India vs England 2018: Can Joe Root’s England lift spirits like Harry Kane’s England?

Expectations were modest around Harry Kane & Co. at the 2018 FIFA World Cup, but a few good results changed prespectives.

Written by Tushar Bhaduri | Updated: August 1, 2018 1:25:20 am
joe root Joe Root will lead England in the five-match Test series against India. (Reuters Photo)

Expectations were modest around Harry Kane & Co. at the 2018 FIFA World Cup, but a few good results changed prespectives. Something similar seems to be playing out in the lead-up to the Test series against India. Parallels

* Before the England football team left for Russia, decades of underachievement at major tournaments had prompted a feeling of resignation among fans and followers. Nothing much was expected of Gareth Southgate’s young team and reaching the quarterfinals was considered a realistically good target

* The gun tattoo on winger Raheem Sterling’s right calf got disproportionately large coverage

* There were question marks on almost every position – from custodian Jordan Pickford’s lack of experience, the untested defensive combination, the lack of creativity in midfield and Harry Kane bottling it on the big stage. With Panama and Tunisia in England’s group, the team was expected to get into the knockouts but anything beyond that was to be a bonus

* The only positive theme running through this narrative was that the manager and players seemed more down to earth than their predecessors, and the public could relate to them more

* However, it took just one win – which needed an injury-time winner from Kane against a limited Tunisian side – for the perception to be turned on its head. According to the English media, Southgate’s team was the most creative one in the tournament, and the opponents managed to stay in touch only through dark tactics, cynical fouling and incompetent refereeing

* A 6-1 rout of Panama, probably the weakest team in the tournament, prompted the dusting out of an old song ‘It’s coming home’, making it the unofficial theme of England’s campaign

* England lost three of their seven matches at the World Cup, prevailed once in a penalty shootout (that itself was the cause of continuous celebration). The only ‘proper’ win – apart from the two in their group – was against a workmanlike-Sweden in the quarterfinals

* But with England’s best result at a World Cup for 28 years — down to a plucky group of players, a sensible manager and the luck of the draw – the protagonists were hailed as heroes who had brought the feel-good factor back to English football

* Kane – with the help of three converted penalties and another goal which he hardly knew anything about – won the Golden Boot. The likes of John Stones, Harry Maguire and Kieran Trippier are now the symbols of a new England

Questions over captain Root’s ability to convert 50s into 100s, a poor away record and a recent draw at home. The World No.5 Test team is struggling to find the winning habit.

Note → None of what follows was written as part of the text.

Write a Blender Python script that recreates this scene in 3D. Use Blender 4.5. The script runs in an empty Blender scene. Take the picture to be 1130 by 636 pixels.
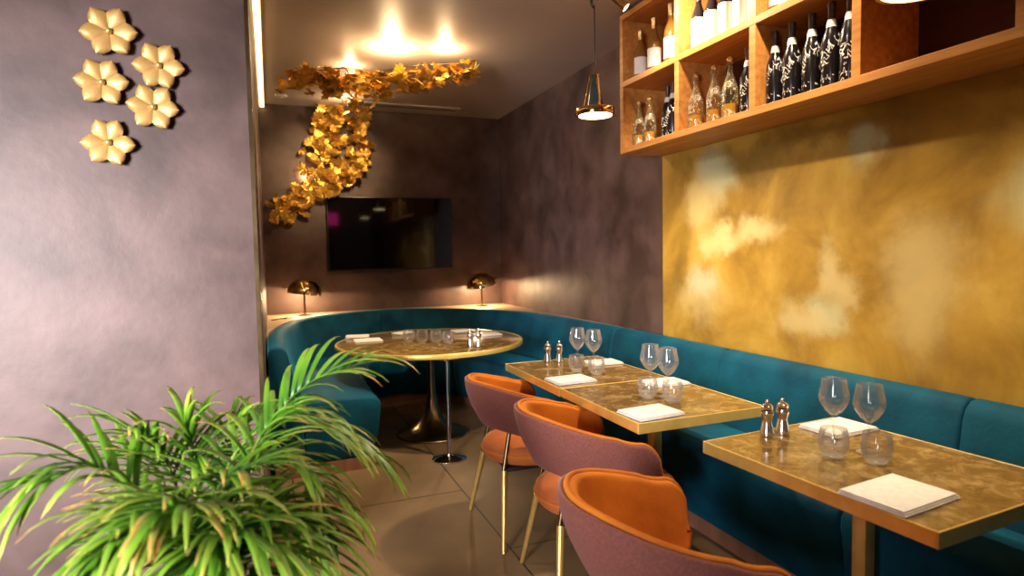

* Talk of pessimism over the Brexit scenario and the rising xenophobia in the country has ruled the airwaves.

* English cricket itself is not in rude health. With the home board focusing on the 50-over World Cup in less than a year’s time, the Test team has fallen to No. 5 in the rankings.

* The team is dire away from home. They have lost 17 and won four of their last 30 Tests on the road. But by recent evidence, they are not unbeatable at home either, with Pakistan sharing honours earlier in the summer.

* The ECB’s fixation with the apocalyptic concept of The Hundred, with its ever-changing rules and format, has also given plenty of ammunition to those predicting doom and gloom for Test cricket.

* Adil Rashid’s call-up, when he had excused himself from first-class cricket, on the basis of some handy spells in white-ball cricket, was described by former England skipper Michael Vaughan as “a stab in the back of county cricket.”

* An unusually hot summer has left the conditions so dry and abrasive as to, presumably, play into the hands of Virat Kohli and his men.

* England seem wrapped in doubt. Is Alastair Cook still the batsman he once was? Can Keaton Jennings become a reliable opening batsman? Can Joe Root convert his 50s into innings that decide Test matches? Are James Anderson and Stuart Broad as effective as they were four years ago? Is there a Test-quality spinner in the whole country?

* Kohli had a miserable series in 2014, with Anderson having his number. But former England captain Michael Atherton believes “Anderson is four years older. Kohli is four years wiser.”